NARRATOR: Throughout the world, awareness of environmental issues has grown immensely.
A lot of people now know what the problems are, and what's more, most of them know about the solutions.
So can we, after all, be optimistic? I have to be optimistic about the future.
I have to believe that my daughter, and if she has children, her daughters or sons, will actually live in a world at least as good as the world we have today.
But I have to be equally honest, business as usual will not realise that world.
If we continue with the energy policies and energy practices of today, if we continue with our deforestation policies that we have today, if we carry on in the way we are today, the world tomorrow will be a worse place for our children and our grandchildren.

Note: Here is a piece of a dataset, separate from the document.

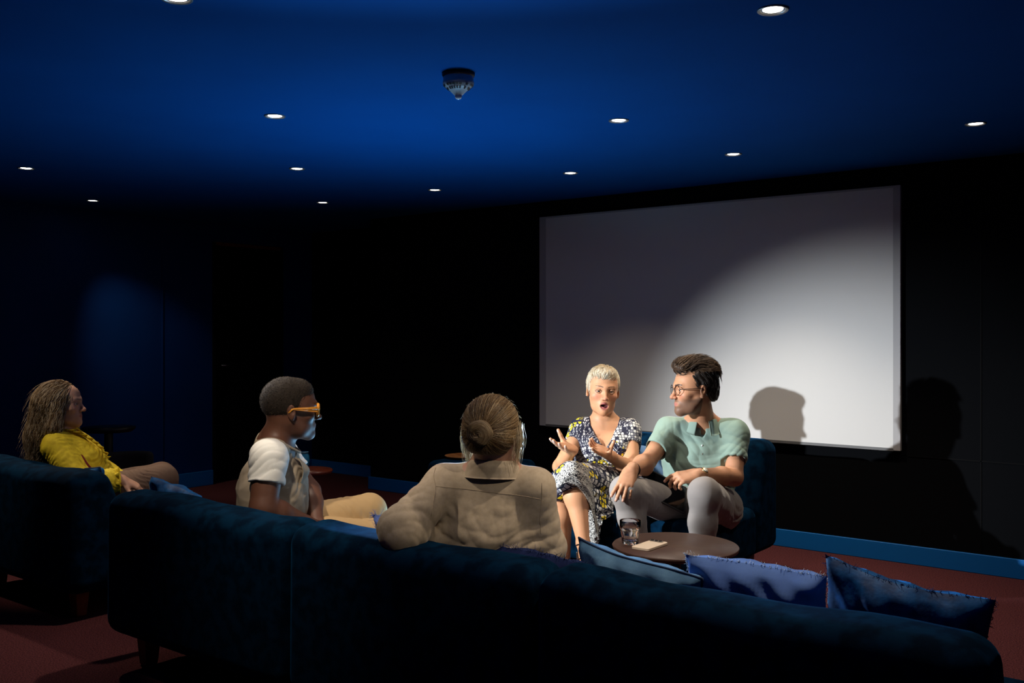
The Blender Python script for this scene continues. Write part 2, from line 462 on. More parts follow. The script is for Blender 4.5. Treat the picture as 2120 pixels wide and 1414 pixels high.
for i, (px, py, lab, en) in enumerate(DL):
    c = PZ(px, py, H) if px < 5e3 else py
    d = thing('downlight', c, lab, 'ceiling light', 'recessed downlights in the blue ceiling')
    v, f = lathe([(r*0.70, .012), (r*0.74, -.002), (r*0.95, -.005), (r, -.003), (r, .0)], c, 40)
    mk('trim', v, f, RIM, parent=d)
    v, f = lathe([(0.0001, -.0015), (r*0.55, -.0015), (r*0.72, .001)], c, 40)
    mk('lens', v, f, LENS, parent=d)
    aim, sp = c+np.array([0, 0, -1]), 96
    if px == 54: aim, sp = PX(150, 930, 4.95), 62      # these lamps are tilted in their trims
    if px == 365: aim, sp = DV(-.46, 3.62, .82), 58
    if px == 1e4: aim, sp = PX(1040, 1000, 3.05), 27
    if px == 2e4: aim, sp = PX(105, 890, 4.95), 42
    if px == 192: aim, sp = np.array([SL, 4.75, .5]), 56
    l = lamp('downlight_beam', 'SPOT', c+np.array([0, 0, -.012]), aim, en, (1.0, 0.86, 0.68), size=.03, spot=sp, blend=0.85)

# ------------------------------------------------------------------ smoke alarm
c = PZ(949, 152, H); r = 0.058
sm = thing('smoke_alarm', c, 'round white smoke alarm with slotted cone hanging from the blue ceiling', 'smoke alarm')
PLW = M('white_plastic', (0.42, 0.42, 0.44, 1), 0.35)
v, f = lathe([(r*1.02, 0), (r*1.05, -.006), (r*.98, -.014), (r*.9, -.015)], c, 48); mk('mounting_base', v, f, M('dark_plastic', (.012, .014, .03, 1), .5), parent=sm)
v, f = lathe([(r*.95, -.013), (r*.97, -.030), (r*1.0, -.034), (r*.98, -.042), (r*.80, -.052)], c, 48); mk('body', v, f, PLW, parent=sm)
v, f = lathe([(r*.80, -.052), (r*.74, -.056), (r*.66, -.0565), (r*.28, -.079), (r*.24, -.081), (.0001, -.081)], c, 48); mk('cone', v, f, PLW, parent=sm)
V = []; F = []
for k in range(26):
    a = 2*math.pi*k/26
    if k % 6 == 0: continue
    for (ra, za, rb, zb_) in ((r*.945, -.0445, r*.84, -.0505), (r*.735, -.0560, r*.60, -.062)):
        w_ = .1
        q = [(ra, za, -w_), (ra, za, w_), (rb, zb_, w_), (rb, zb_, -w_)]
        b = len(V)
        for (rr, zz, da) in q: V.append((c[0]+(rr+.0012)*math.cos(a+da), c[1]+(rr+.0012)*math.sin(a+da), c[2]+zz-.001))
        F.append([b, b+1, b+2, b+3])
o = mk('vent_slots', V, F, BLACK, parent=sm, smooth=False)
v, f = lathe([(r*.22, -.080), (r*.22, -.088), (r*.15, -.094), (.0001, -.0965)], c, 32); mk('test_dome', v, f, M('clear_dome', (.7, .72, .78, 1), .08, spec=.9), parent=sm)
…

I have two sons, who are 1 7 and 1 9, and I worry about their future.
I worry about the planet that we are leaving to them.
And I am a conservationist, so I am by nature an optimist.

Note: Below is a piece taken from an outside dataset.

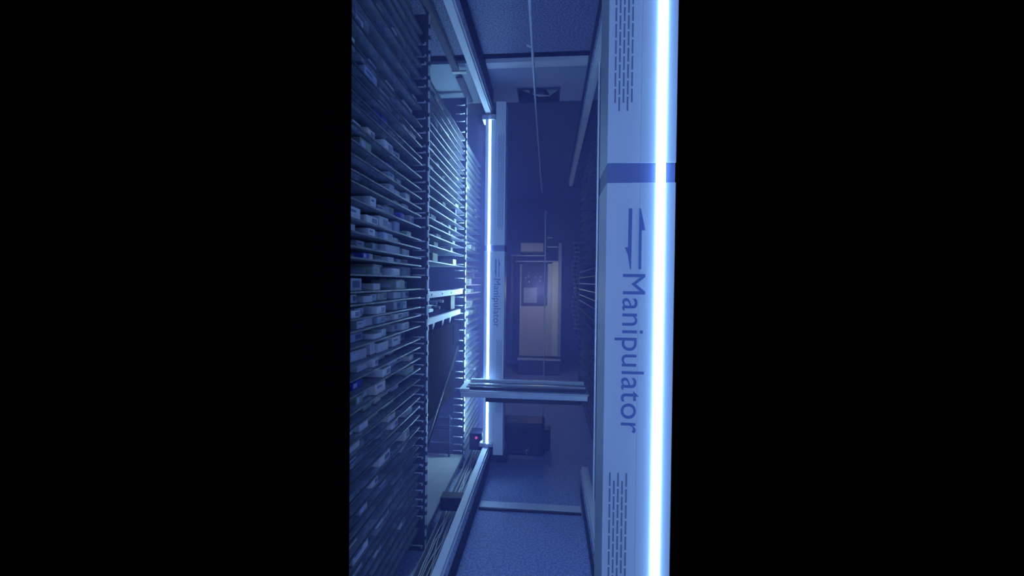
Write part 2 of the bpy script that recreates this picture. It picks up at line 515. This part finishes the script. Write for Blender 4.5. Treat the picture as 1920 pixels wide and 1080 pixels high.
# right rack seen dimly past the post
XR = .33
rr = thing('shelving_rack', 'dim hazy rack of shelves behind the right post', 'rack', (XR, 2.45, 0), 'glass shelf racks')
rm = MB(); rm.box(0, .25, 0, 2.3, -.0045, 0, M_shelf); rm.box(-.002, .004, 0, 2.3, -.005, .001, M_navy); rme = rm.mesh('shelf')
ZR = []
z = 2.45
while z > .15:
    o = bpy.data.objects.new('shelf', rme); COL.objects.link(o); o.parent = rr; o.location = (0, .0, z); ZR.append(z)
    z -= R.choice((.06, .075, .09))
m = MB(); m.box(.255, .265, -.01, 2.31, .0, 2.6, M_navy); m.build('back_panel', rr)
for yy in (-.012, 2.3):
    m = MB(); m.box(0, .255, yy, yy + .01, .0, 2.6, M_navy); m.build('side_panel', rr)
# glazed panel with a bright edge in front of that rack
g = thing('glass_screen', 'clear glass screen with bright edge in front of the right rack', 'screen', (.275, 2.25, 0))
pe = at(1118, 530, Y=2.30)
m = MB(); m.box(pe.x - .004, pe.x + .004, 2.29, 2.31, 0, 2.695, M_alu, .002); o = m.build('edge_post', g); o.location = -g.location
m = MB(); m.box(pe.x + .005, pe.x + .34, 2.298, 2.302, .0, 2.695, M_pane); o = m.build('pane', g); o.location = -g.location

# ------------------------------------------------------------------ cartons
PAL = [('white', (.60, .62, .64)), ('white', (.66, .66, .66)), ('pale grey', (.42, .45, .48)), ('cream', (.56, .53, .46)), ('pale blue', (.36, .44, .58)),
       ('grey green', (.24, .34, .27)), ('deep blue', (.06, .06, .42)), ('dark purple', (.13, .08, .17)), ('dull red', (.40, .09, .09)), ('white', (.5, .53, .58))]
WTS = [6, 6, 5, 3, 4, 2, 1.2, .9, .6, 5]
CM_ = [mat('carton_' + n.replace(' ', '_') + str(i), tuple(.74 * q for q in c) + (1,), .6, var=.06, scale=30) for i, (n, c) in enumerate(PAL)]
M_print = mat('printed_ink', (.10, .11, .22, 1), .6, var=.3, scale=90)
M_print2 = mat('pale_print', (.34, .37, .5, 1), .6, var=.3, scale=90)
SIZES = [(.11, .055, .026), (.09, .075, .032), (.13, .06, .020), (.10, .10, .036), (.085, .045, .040), (.12, .085, .024)]


def carton_proto(ci, si, printed):
    d, w, h = SIZES[si]
    m = MB(); m.box(-d, 0, -w / 2, w / 2, 0, h, CM_[ci], .0012)
    # tuck flap along the front end and lid seam
    m.box(-.001, .0006, -w / 2 + .003, w / 2 - .003, h * .16, h * .94, CM_[ci])
    m.box(-d + .004, -.004, -w / 2 - .0005, -w / 2 + .001, h * .70, h * .74, M_print2)
    me = m.mesh('medicine_carton'); pm = None
    if printed:
        p = MB(); k = (ci + si) % 3
        if k == 0: p.box(.0004, .0012, -w * .05, w * .38, h * .25, h * .8, M_print)
        elif k == 1:
            p.box(.0004, .0012, -w * .4, w * .1, h * .55, h * .75, M_print); p.box(.0004, .0012, -w * .4, w * .3, h * .3, h * .38, M_print2)
        else: p.box(.0004, .0012, -w * .42, -w * .05, h * .22, h * .82, M_print2)
        p.box(-d * .6, -d * .2, -w / 2 - .0012, -w / 2 - .0002, h * .2, h * .6, M_print2)
        pm = p.mesh('printed_panel')
    return me, pm


PROTO = {}
NCART = 0


def fill(zs, y0, y1, depth0, dens, where, word, printed, x_front, side=1, gap=None, rng=R, limit=999):
    """stand cartons along each shelf; side=+1 faces +x"""
    global NCART
    n = 0
    for i, z in enumerate(zs):
        head = (zs[i - 1] - z - .012) if i else .09
        y = y1 - rng.uniform(.01, .12); k = 0
        while y > y0 + .05:
            if rng.random() > dens:
                y -= rng.uniform(.06, .16); continue
            ci = rng.choices(range(len(PAL)), WTS)[0]
            ok = [q for q in range(len(SIZES)) if SIZES[q][2] < head]
            if not ok: ok = [2]
            si = rng.choice(ok)
            d, w, h = SIZES[si]
            sw = rng.uniform(.85, 1.25); sd = rng.uniform(.85, 1.3)
            sh = min(rng.uniform(.95, 1.5), max(.5, head / h))
            if y - w * sw < y0 + .004: break
            key = (ci, si, printed)
            if key not in PROTO: PROTO[key] = carton_proto(*key)
            me, pm = PROTO[key]
            o = bpy.data.objects.new('medicine_carton', me); COL.objects.link(o)
            yy = y - w * sw / 2
            o.location = (x_front - side * rng.uniform(0, .05), yy, z + .0006)
            o.rotation_euler = (0, 0, (0 if side > 0 else math.pi) + (math.radians(rng.uniform(-6, 6)) if rng.random() < .2 else 0))
            o.scale = (sd, sw, sh)
            k += 1; n += 1
            tag(o, f'{PAL[ci][0]} carton, {ordinal(k)} from the {where}, on the {ordinal(i + 1)} shelf down, {word}', 'medicine box', 'cartons in the ' + word)
            if pm:
                p = bpy.data.objects.new('printed_panel', pm); COL.objects.link(p); p.parent = o
            y -= w * sw + rng.choice((.003, .006, .02, .05))
            if n >= limit: break
    NCART += n
    return n


n1 = fill(Z1, Y1, yb1 - .02, 0, .76, 'front post', 'near rack', True, XS - .012, rng=random.Random(3))
n2 = fill(Z2, Y2 + .03, Y3 - .08, 0, .30, 'far post', 'middle rack', False, XS - .012, rng=random.Random(5))
n3 = fill(Z3, Y3 + .02, Y4 - .02, 0, .36, 'far end', 'far rack', False, XS - .012, rng=random.Random(8))
n4 = fill(ZR[10:22], 2.47, 3.2, 0, .30, 'near end', 'right rack', False, XR + .01, side=-1, rng=random.Random(11), limit=8)


# ------------------------------------------------------------------ floor things by the left rail
ct = thing('cable_tray', 'floor tray of pale wires between rail and racks', 'cable tray', (-.54, 1.6, 0))
m = MB(); m.box(-.585, -.50, 1.6, 3.3, 0, .012, M_navy); m.box(-.587, -.583, 1.6, 3.3, 0, .05, M_steel); m.box(-.502, -.498, 1.6, 3.3, 0, .03, M_steel)
o = m.build('channel', ct); o.location = -ct.location
rg = random.Random(2)
for k in range(5):
    m = MB(); x = -.572 + k * .013
    m.tube([(x + rg.uniform(-.006, .006), 1.6 + i * .085, .020 + rg.uniform(0, .012)) for i in range(21)], .003, M_cable, 6)
    o = m.build('wire', ct); o.location = -ct.location
p = at(853, 928, Z=.13)
m = MB(); m.box(-.60, -.457, p.y - .035, p.y + .035, .053, .13, M_black, .004)
tag(m.build('support_block'), 'black support block between the floor rail and the racks', 'support block')
m = MB(); m.box(-.495, -.457, p.y - .12, p.y - .06, .04, .075, M_alu2, .003); m.box(-.49, -.465, p.y - .11, p.y - .07, .0, .04, M_black)
tag(m.build('rail_bracket'), 'small silver bracket in front of the black support block', 'bracket')

# ------------------------------------------------------------------ ceiling things
cc = thing('hanging_cable', 'pale thin cable running along the aisle under the ceiling', 'cable', (-.1, 1.6, 2.66))
pts = [at(992, -6, Y=1.80), at(998, 90, Y=2.25), at(1003, 175, Y=2.78), at(1008, 250, Y=3.5), at(1013, 320, Y=4.6), at(1016, 360, Y=5.6)]
m = MB()
fine = []
for i in range(len(pts) - 1):
    for k in range(4): fine.append(pts[i].lerp(pts[i + 1], k / 4))
fine.append(pts[-1])
m.tube(fine, .0068, M_cable, 10); o = m.build('cable_sheath', cc); o.location = -cc.location
m = MB(); q = at(994, 88, Y=2.24); m.prism([(q.x - .020, q.z + .016), (q.x - .018, q.z + .004), (q.x + .012, q.z - .012), (q.x + .012, q.z - .002)], 'y', q.y - .004, q.y, M_cable)
o = m.build('tie_tag', cc); o.location = -cc.location

hb = thing('ceiling_recess', 'dark rectangular recess with dome fixture in the ceiling', 'ceiling fixture', (-.09, 3.1, 2.70))
m = MB(); x0, x1, y0, y1 = -.243, .058, 2.992, 3.218
m.box(x0, x1, y0, y1, 2.78, 2.79, M_black)
for b in ((x0, x0 + .006, y0, y1), (x1 - .006, x1, y0, y1), (x0, x1, y0, y0 + .006), (x0, x1, y1 - .006, y1)): m.box(*b, 2.69, 2.78, M_black)
o = m.build('housing', hb); o.location = -hb.location
def slab(pts, ya, m, name):
    q = MB(); w = [at(u, v, Y=ya) for u, v in pts]
    q.prism([(a.x, a.z) for a in w], 'y', ya, ya + .012, m); o = q.build(name, hb); o.location = -hb.location


slab([(975, 164), (992, 163), (994, 175), (982, 170)], 3.14, M_cable, 'reflector_flap')
slab([(1022, 163), (1046, 164), (1046, 168), (1031, 178)], 3.14, M_cable, 'reflector_flap')
slab([(999, 176), (1012, 177), (1031, 179), (1010, 180)], 3.12, M_cable, 'bright_lip')
m = MB(); q = at(1009, 176, Y=3.13); m.dome((q.x, q.y, q.z), .045, M_navy, 1); o = m.build('dome', hb); o.location = -hb.location

# ------------------------------------------------------------------ the station at the end of the aisle
YS = 6.2
def P(u, v): q = at(u, v, Y=YS); return q.x, q.z
def bx(mb, u0, v0, u1, v1, y0, y1, m, bev=.004):
    xa, za = P(u0, v0); xb_, zb_ = P(u1, v1)
    mb.box(min(xa, xb_), max(xa, xb_), YS + y0, YS + y1, min(za, zb_), max(za, zb_), m, bev); return mb
xst, zst = P(1012, 670)
stn = thing('dispensing_station', 'beige dispensing station at the dark far end', 'station', (xst, YS, 0))
def sp(mb, name, lab=None, on=None):
    o = mb.build(name, on or stn)
    if not on: o.location = -stn.location
    if lab: o['label'] = lab
    return o
cb = sp(bx(MB(), 975, 495, 1025, 669, .02, .5, M_beige), 'cabinet_body', 'beige cabinet body')
sp(bx(MB(), 1024.5, 494, 1037, 668, .0, .5, M_beige), 'side_column')
sp(bx(MB(), 1036.5, 490, 1047, 668, -.02, .5, M_beige2), 'side_column', 'lighter beige side column')
sp(bx(MB(), 1047.4, 456, 1051, 669, -.03, .5, M_grey), 'edge_post', 'grey edge post')
mm = bx(MB(), 979.5, 494, 1026, 573, -.03, .015, M_black, .003); wf = sp(mm, 'window_frame', 'dark framed window in the cabinet')
mm = bx(MB(), 982, 539, 1007, 568, -.05, -.031, M_grey, .006); sp(mm, 'inner_panel', 'grey panel inside the window', wf)
mm = bx(MB(), 976, 455, 1019, 472, .0, .3, M_beige, .01); sp(mm, 'upper_box', 'beige box above the rods')
mm = MB(); bx(mm, 976, 473, 980, 495, .05, .1, M_black); bx(mm, 1014, 473, 1018, 495, .05, .1, M_black); sp(mm, 'box_bracket')
mm = MB()
for (u0, u1, vv) in ((958, 1021, 479), (966, 1047, 490), (1026, 1046, 463), (1026, 1036, 446)):
    a, b_ = at(u0, vv, Y=YS - .06), at(u1, vv, Y=YS - .06); mm.tube([a, b_], .010, M_cable, 8)
sp(mm, 'cross_rods', 'pale thin cross rods')
mm = MB(); bx(mm, 958, 478, 961, 672, -.03, .02, M_navy); bx(mm, 1021.5, 440, 1024, 495, -.03, .02, M_navy); sp(mm, 'support_frame')
mm = MB()
rg = random.Random(4)
for k in range(12):
    u, vv = rg.uniform(984, 1012), rg.uniform(507, 528); bx(mm, u, vv, u + rg.uniform(2, 5), vv + rg.uniform(2, 4), -.055, -.03, rg.choice((M_grey, M_cable, M_navy)), .002)
sp(mm, 'mechanism', 'small pale mechanism behind the window', wf)
mm = MB(); bx(mm, 970, 671, 1051, 676, -.06, .5, M_cable); bx(mm, 972, 676, 1050, 720, -.03, .5, M_navy); x_, z_ = P(972, 720)
x2_, _ = P(1050, 720); mm.box(x_, x2_, YS - .03, YS + .5, 0, max(.01, z_ + .01), M_navy); sp(mm, 'plinth', 'dark plinth with pale ledge')
mm = MB(); q = at(1030, 553, Y=YS - .04)
mm.prism([(q.x - .045, q.z - .03), (q.x + .02, q.z + .055), (q.x + .022, q.z - .05), (q.x + .008, q.z - .05), (q.x + .006, q.z + .02), (q.x - .03, q.z - .025)], 'y', YS - .05, YS - .02, M_cable)
sp(mm, 'handle', 'white angled handle')

# cable chain hanging in front of the right rack far end
ch = thing('cable_chain', 'coiled cable chain hanging in the haze right of the station', 'cable chain', at(1082, 450, Y=4.9))
for k in range(20):
    q = at(1080 + 3 * math.sin(k * .8), 455 + k * 8.5, Y=4.9)
    m = MB(); m.box(q.x - .035, q.x + .03, q.y, q.y + .05, q.z - .012, q.z + .006, M_grey, .004)
    m.box(q.x - .012, q.x + .012, q.y + .01, q.y + .04, q.z - .065, q.z - .0125, M_black)
    o = m.build('chain_link', ch); o.location = -ch.location

# ------------------------------------------------------------------ haze
hz = MB(); hz.prism([(-.948, 1.285), (.26, 1.285), (.26, 2.34), (.595, 2.34), (.595, Y_END - .002), (-.948, Y_END - .002)], 'z', .002, 2.698, M_wall)
ho = hz.build('haze'); ho.data.materials.clear()
vm = bpy.data.materials.new('blue_haze'); vm.use_nodes = True
nt = vm.node_tree; nt.nodes.clear()
vs = nt.nodes.new('ShaderNodeVolumeScatter'); vs.inputs['Color'].default_value = (.34, .34, 1, 1)
vs.inputs['Density'].default_value = .17; vs.inputs['Anisotropy'].default_value = .2
om = nt.nodes.new('ShaderNodeOutputMaterial'); nt.links.new(vs.outputs[0], om.inputs['Volume'])
ho.data.materials.append(vm)
tag(ho, 'thin blue haze hanging in the aisle', 'haze', kind='stuff')

# ------------------------------------------------------------------ added lights
def area(name, loc, rot, sx, sy, power, col):
    l = bpy.data.lights.new(name, 'AREA'); l.shape = 'RECTANGLE'; l.size = sx; l.size_y = sy; l.energy = power; l.color = col
    o = bpy.data.objects.new(name, l); COL.objects.link(o); o.location = loc; o.rotation_euler = rot
    return o


# added fill light behind the viewer, no real source there
area('back_fill', (-.42, -.85, H + .1), (math.radians(90), 0, 0), .7, 1.6, 19.0, (.23, .42, 1.0))
# added point light without a fixture, brightens the station
pl = bpy.data.lights.new('station_fill', 'POINT'); pl.energy = 7; pl.color = (.52, .58, 1); pl.shadow_soft_size = .08
po = bpy.data.objects.new('station_fill', pl); COL.objects.link(po); po.location = (at(1012, 560, Y=5.4).x, 5.4, 1.25)

w = bpy.data.worlds.new('World'); S.world = w; w.use_nodes = True
w.node_tree.nodes['Background'].inputs[0].default_value = (0, 0, 0, 1)
w.node_tree.nodes['Background'].inputs[1].default_value = 0

S.view_settings.view_transform = 'Standard'
S.view_settings.look = 'None'
S.view_settings.gamma = 1
S.view_settings.exposure = 0.5
S.view_settings.use_curve_mapping = False
S.cycles.transparent_max_bounces = 28
S.cycles.volume_bounces = 1
S.cycles.max_bounces = 8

Because you have to believe it's possible to turn around the trends that you see on this planet.
And I think we can, but we need to get going.
I would definitely say I'm optimistic about what I can do and what I can stimulate other people to do on this issue.
I don't think anyone has ever created a revolution or a movement, who's a pessimist.
You just don't get very far.
And I truly believe that we can live in a world that is better than it is today, and that our individual contributions can add up to something better.
We're constantly told that our planet is a very small one, but it isn't.
And I think you learn that when you work on a series like Planet Earth.
Sure, when we went to a lot of the places we did see destroyed areas, we did see fragmentation, environmental damage.
But we also saw incredible wildernesses, species that, while they may be threatened, are still there.
I mean, when you've got wild Bactrian camels still surviving in a place like the Gobi Desert in Mongolia, there is still hope.
And everywhere where you go, there are people that care about these places, and care about the species.
And while they still exist, I think we should all feel hopeful that they can continue to live and survive in these incredible places.